Quote the data below in full, please, without altering anything.
----------------
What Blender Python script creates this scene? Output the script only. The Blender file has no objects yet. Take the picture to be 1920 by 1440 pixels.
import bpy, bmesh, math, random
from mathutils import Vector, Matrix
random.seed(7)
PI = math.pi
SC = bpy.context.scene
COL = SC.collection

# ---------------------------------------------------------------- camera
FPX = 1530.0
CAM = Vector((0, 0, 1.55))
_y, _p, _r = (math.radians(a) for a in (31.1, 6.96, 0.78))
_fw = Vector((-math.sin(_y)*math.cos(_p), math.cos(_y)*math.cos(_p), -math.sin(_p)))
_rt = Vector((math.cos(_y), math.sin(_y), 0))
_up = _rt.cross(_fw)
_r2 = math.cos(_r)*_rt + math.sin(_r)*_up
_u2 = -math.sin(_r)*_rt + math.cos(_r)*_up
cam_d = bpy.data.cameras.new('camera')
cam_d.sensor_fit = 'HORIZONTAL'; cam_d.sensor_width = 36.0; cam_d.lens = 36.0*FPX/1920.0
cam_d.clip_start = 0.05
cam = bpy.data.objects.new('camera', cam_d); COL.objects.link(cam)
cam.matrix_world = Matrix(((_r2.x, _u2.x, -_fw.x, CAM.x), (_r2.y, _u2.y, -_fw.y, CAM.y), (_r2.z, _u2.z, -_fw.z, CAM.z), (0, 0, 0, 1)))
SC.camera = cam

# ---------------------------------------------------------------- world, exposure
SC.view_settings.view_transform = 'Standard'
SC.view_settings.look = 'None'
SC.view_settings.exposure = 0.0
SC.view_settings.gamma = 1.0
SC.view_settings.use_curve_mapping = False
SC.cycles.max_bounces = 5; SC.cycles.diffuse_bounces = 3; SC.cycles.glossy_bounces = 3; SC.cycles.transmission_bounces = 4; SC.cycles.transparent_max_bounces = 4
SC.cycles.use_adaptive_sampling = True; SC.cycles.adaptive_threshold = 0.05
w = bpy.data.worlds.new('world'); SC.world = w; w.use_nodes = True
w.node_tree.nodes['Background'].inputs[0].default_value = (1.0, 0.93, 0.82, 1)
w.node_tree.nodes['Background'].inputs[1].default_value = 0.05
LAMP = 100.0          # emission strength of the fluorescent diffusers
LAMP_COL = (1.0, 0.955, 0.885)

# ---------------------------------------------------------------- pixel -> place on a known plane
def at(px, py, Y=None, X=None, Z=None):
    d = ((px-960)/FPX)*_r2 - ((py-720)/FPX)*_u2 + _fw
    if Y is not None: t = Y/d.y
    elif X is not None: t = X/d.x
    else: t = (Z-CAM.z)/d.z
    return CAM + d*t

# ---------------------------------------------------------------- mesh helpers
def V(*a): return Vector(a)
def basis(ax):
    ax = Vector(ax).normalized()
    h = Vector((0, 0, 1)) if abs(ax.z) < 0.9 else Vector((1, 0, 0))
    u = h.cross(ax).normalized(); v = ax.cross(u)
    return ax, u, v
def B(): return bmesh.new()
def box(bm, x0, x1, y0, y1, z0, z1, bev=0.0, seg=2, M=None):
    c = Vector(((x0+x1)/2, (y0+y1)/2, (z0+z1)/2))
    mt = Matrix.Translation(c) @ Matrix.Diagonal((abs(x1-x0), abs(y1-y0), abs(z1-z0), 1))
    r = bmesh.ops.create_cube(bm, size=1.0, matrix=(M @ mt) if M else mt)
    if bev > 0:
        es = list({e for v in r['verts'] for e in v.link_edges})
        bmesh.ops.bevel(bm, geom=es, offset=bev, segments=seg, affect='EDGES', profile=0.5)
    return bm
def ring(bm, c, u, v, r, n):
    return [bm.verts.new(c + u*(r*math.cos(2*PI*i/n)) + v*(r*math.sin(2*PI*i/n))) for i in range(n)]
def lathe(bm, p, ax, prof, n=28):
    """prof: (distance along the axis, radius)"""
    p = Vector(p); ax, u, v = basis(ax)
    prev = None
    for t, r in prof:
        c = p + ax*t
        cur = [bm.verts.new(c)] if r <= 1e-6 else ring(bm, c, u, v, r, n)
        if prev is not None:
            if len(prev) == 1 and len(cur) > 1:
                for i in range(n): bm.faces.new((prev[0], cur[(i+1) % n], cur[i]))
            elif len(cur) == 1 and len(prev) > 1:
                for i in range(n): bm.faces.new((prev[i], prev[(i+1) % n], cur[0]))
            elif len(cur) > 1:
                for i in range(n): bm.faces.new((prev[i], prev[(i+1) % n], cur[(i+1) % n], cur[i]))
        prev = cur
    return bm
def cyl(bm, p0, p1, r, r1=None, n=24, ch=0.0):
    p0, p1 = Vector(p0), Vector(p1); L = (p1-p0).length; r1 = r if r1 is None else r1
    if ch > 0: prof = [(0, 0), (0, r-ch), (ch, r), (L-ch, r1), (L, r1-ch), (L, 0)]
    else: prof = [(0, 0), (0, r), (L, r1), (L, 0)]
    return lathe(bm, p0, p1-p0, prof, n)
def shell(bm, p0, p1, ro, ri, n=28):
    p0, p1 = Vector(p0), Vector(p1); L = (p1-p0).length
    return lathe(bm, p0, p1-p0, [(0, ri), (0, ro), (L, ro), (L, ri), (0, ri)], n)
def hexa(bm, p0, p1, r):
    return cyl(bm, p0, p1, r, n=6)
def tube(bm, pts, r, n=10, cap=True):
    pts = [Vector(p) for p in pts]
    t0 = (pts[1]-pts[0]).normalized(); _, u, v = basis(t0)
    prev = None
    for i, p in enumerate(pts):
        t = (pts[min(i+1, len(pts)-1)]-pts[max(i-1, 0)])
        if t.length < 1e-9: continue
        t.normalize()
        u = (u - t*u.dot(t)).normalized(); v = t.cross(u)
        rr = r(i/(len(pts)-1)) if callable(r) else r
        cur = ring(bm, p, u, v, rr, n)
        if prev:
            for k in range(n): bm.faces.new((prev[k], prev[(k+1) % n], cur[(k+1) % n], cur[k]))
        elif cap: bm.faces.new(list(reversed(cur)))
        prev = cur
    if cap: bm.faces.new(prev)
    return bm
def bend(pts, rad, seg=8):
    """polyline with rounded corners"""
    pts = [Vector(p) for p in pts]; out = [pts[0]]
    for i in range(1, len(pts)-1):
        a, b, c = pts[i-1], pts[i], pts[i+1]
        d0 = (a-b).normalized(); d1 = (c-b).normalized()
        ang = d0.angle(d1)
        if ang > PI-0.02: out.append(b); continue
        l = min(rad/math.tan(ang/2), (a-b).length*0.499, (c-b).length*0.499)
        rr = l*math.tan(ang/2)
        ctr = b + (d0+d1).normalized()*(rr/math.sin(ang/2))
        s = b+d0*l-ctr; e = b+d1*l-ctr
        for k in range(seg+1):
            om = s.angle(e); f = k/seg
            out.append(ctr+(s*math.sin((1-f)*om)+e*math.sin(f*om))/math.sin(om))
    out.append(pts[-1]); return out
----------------
## Solution to this problem:
What Blender Python script creates this scene? Output the script only. The Blender file has no objects yet. Take the picture to be 1920 by 1440 pixels.
import bpy, bmesh, math, random
from mathutils import Vector, Matrix
random.seed(7)
PI = math.pi
SC = bpy.context.scene
COL = SC.collection

# ---------------------------------------------------------------- camera
FPX = 1530.0
CAM = Vector((0, 0, 1.55))
_y, _p, _r = (math.radians(a) for a in (31.1, 6.96, 0.78))
_fw = Vector((-math.sin(_y)*math.cos(_p), math.cos(_y)*math.cos(_p), -math.sin(_p)))
_rt = Vector((math.cos(_y), math.sin(_y), 0))
_up = _rt.cross(_fw)
_r2 = math.cos(_r)*_rt + math.sin(_r)*_up
_u2 = -math.sin(_r)*_rt + math.cos(_r)*_up
cam_d = bpy.data.cameras.new('camera')
cam_d.sensor_fit = 'HORIZONTAL'; cam_d.sensor_width = 36.0; cam_d.lens = 36.0*FPX/1920.0
cam_d.clip_start = 0.05
cam = bpy.data.objects.new('camera', cam_d); COL.objects.link(cam)
cam.matrix_world = Matrix(((_r2.x, _u2.x, -_fw.x, CAM.x), (_r2.y, _u2.y, -_fw.y, CAM.y), (_r2.z, _u2.z, -_fw.z, CAM.z), (0, 0, 0, 1)))
SC.camera = cam

# ---------------------------------------------------------------- world, exposure
SC.view_settings.view_transform = 'Standard'
SC.view_settings.look = 'None'
SC.view_settings.exposure = 0.0
SC.view_settings.gamma = 1.0
SC.view_settings.use_curve_mapping = False
SC.cycles.max_bounces = 5; SC.cycles.diffuse_bounces = 3; SC.cycles.glossy_bounces = 3; SC.cycles.transmission_bounces = 4; SC.cycles.transparent_max_bounces = 4
SC.cycles.use_adaptive_sampling = True; SC.cycles.adaptive_threshold = 0.05
w = bpy.data.worlds.new('world'); SC.world = w; w.use_nodes = True
w.node_tree.nodes['Background'].inputs[0].default_value = (1.0, 0.93, 0.82, 1)
w.node_tree.nodes['Background'].inputs[1].default_value = 0.05
LAMP = 100.0          # emission strength of the fluorescent diffusers
LAMP_COL = (1.0, 0.955, 0.885)

# ---------------------------------------------------------------- pixel -> place on a known plane
def at(px, py, Y=None, X=None, Z=None):
    d = ((px-960)/FPX)*_r2 - ((py-720)/FPX)*_u2 + _fw
    if Y is not None: t = Y/d.y
    elif X is not None: t = X/d.x
    else: t = (Z-CAM.z)/d.z
    return CAM + d*t

# ---------------------------------------------------------------- mesh helpers
def V(*a): return Vector(a)
def basis(ax):
    ax = Vector(ax).normalized()
    h = Vector((0, 0, 1)) if abs(ax.z) < 0.9 else Vector((1, 0, 0))
    u = h.cross(ax).normalized(); v = ax.cross(u)
    return ax, u, v
def B(): return bmesh.new()
def box(bm, x0, x1, y0, y1, z0, z1, bev=0.0, seg=2, M=None):
    c = Vector(((x0+x1)/2, (y0+y1)/2, (z0+z1)/2))
    mt = Matrix.Translation(c) @ Matrix.Diagonal((abs(x1-x0), abs(y1-y0), abs(z1-z0), 1))
    r = bmesh.ops.create_cube(bm, size=1.0, matrix=(M @ mt) if M else mt)
    if bev > 0:
        es = list({e for v in r['verts'] for e in v.link_edges})
        bmesh.ops.bevel(bm, geom=es, offset=bev, segments=seg, affect='EDGES', profile=0.5)
    return bm
def ring(bm, c, u, v, r, n):
    return [bm.verts.new(c + u*(r*math.cos(2*PI*i/n)) + v*(r*math.sin(2*PI*i/n))) for i in range(n)]
def lathe(bm, p, ax, prof, n=28):
    """prof: (distance along the axis, radius)"""
    p = Vector(p); ax, u, v = basis(ax)
    prev = None
    for t, r in prof:
        c = p + ax*t
        cur = [bm.verts.new(c)] if r <= 1e-6 else ring(bm, c, u, v, r, n)
        if prev is not None:
            if len(prev) == 1 and len(cur) > 1:
                for i in range(n): bm.faces.new((prev[0], cur[(i+1) % n], cur[i]))
            elif len(cur) == 1 and len(prev) > 1:
                for i in range(n): bm.faces.new((prev[i], prev[(i+1) % n], cur[0]))
            elif len(cur) > 1:
                for i in range(n): bm.faces.new((prev[i], prev[(i+1) % n], cur[(i+1) % n], cur[i]))
        prev = cur
    return bm
def cyl(bm, p0, p1, r, r1=None, n=24, ch=0.0):
    p0, p1 = Vector(p0), Vector(p1); L = (p1-p0).length; r1 = r if r1 is None else r1
    if ch > 0: prof = [(0, 0), (0, r-ch), (ch, r), (L-ch, r1), (L, r1-ch), (L, 0)]
    else: prof = [(0, 0), (0, r), (L, r1), (L, 0)]
    return lathe(bm, p0, p1-p0, prof, n)
def shell(bm, p0, p1, ro, ri, n=28):
    p0, p1 = Vector(p0), Vector(p1); L = (p1-p0).length
    return lathe(bm, p0, p1-p0, [(0, ri), (0, ro), (L, ro), (L, ri), (0, ri)], n)
def hexa(bm, p0, p1, r):
    return cyl(bm, p0, p1, r, n=6)
def tube(bm, pts, r, n=10, cap=True):
    pts = [Vector(p) for p in pts]
    t0 = (pts[1]-pts[0]).normalized(); _, u, v = basis(t0)
    prev = None
    for i, p in enumerate(pts):
        t = (pts[min(i+1, len(pts)-1)]-pts[max(i-1, 0)])
        if t.length < 1e-9: continue
        t.normalize()
        u = (u - t*u.dot(t)).normalized(); v = t.cross(u)
        rr = r(i/(len(pts)-1)) if callable(r) else r
        cur = ring(bm, p, u, v, rr, n)
        if prev:
            for k in range(n): bm.faces.new((prev[k], prev[(k+1) % n], cur[(k+1) % n], cur[k]))
        elif cap: bm.faces.new(list(reversed(cur)))
        prev = cur
    if cap: bm.faces.new(prev)
    return bm
def bend(pts, rad, seg=8):
    """polyline with rounded corners"""
    pts = [Vector(p) for p in pts]; out = [pts[0]]
    for i in range(1, len(pts)-1):
        a, b, c = pts[i-1], pts[i], pts[i+1]
        d0 = (a-b).normalized(); d1 = (c-b).normalized()
        ang = d0.angle(d1)
        if ang > PI-0.02: out.append(b); continue
        l = min(rad/math.tan(ang/2), (a-b).length*0.499, (c-b).length*0.499)
        rr = l*math.tan(ang/2)
        ctr = b + (d0+d1).normalized()*(rr/math.sin(ang/2))
        s = b+d0*l-ctr; e = b+d1*l-ctr
        for k in range(seg+1):
            om = s.angle(e); f = k/seg
            out.append(ctr+(s*math.sin((1-f)*om)+e*math.sin(f*om))/math.sin(om))
    out.append(pts[-1]); return out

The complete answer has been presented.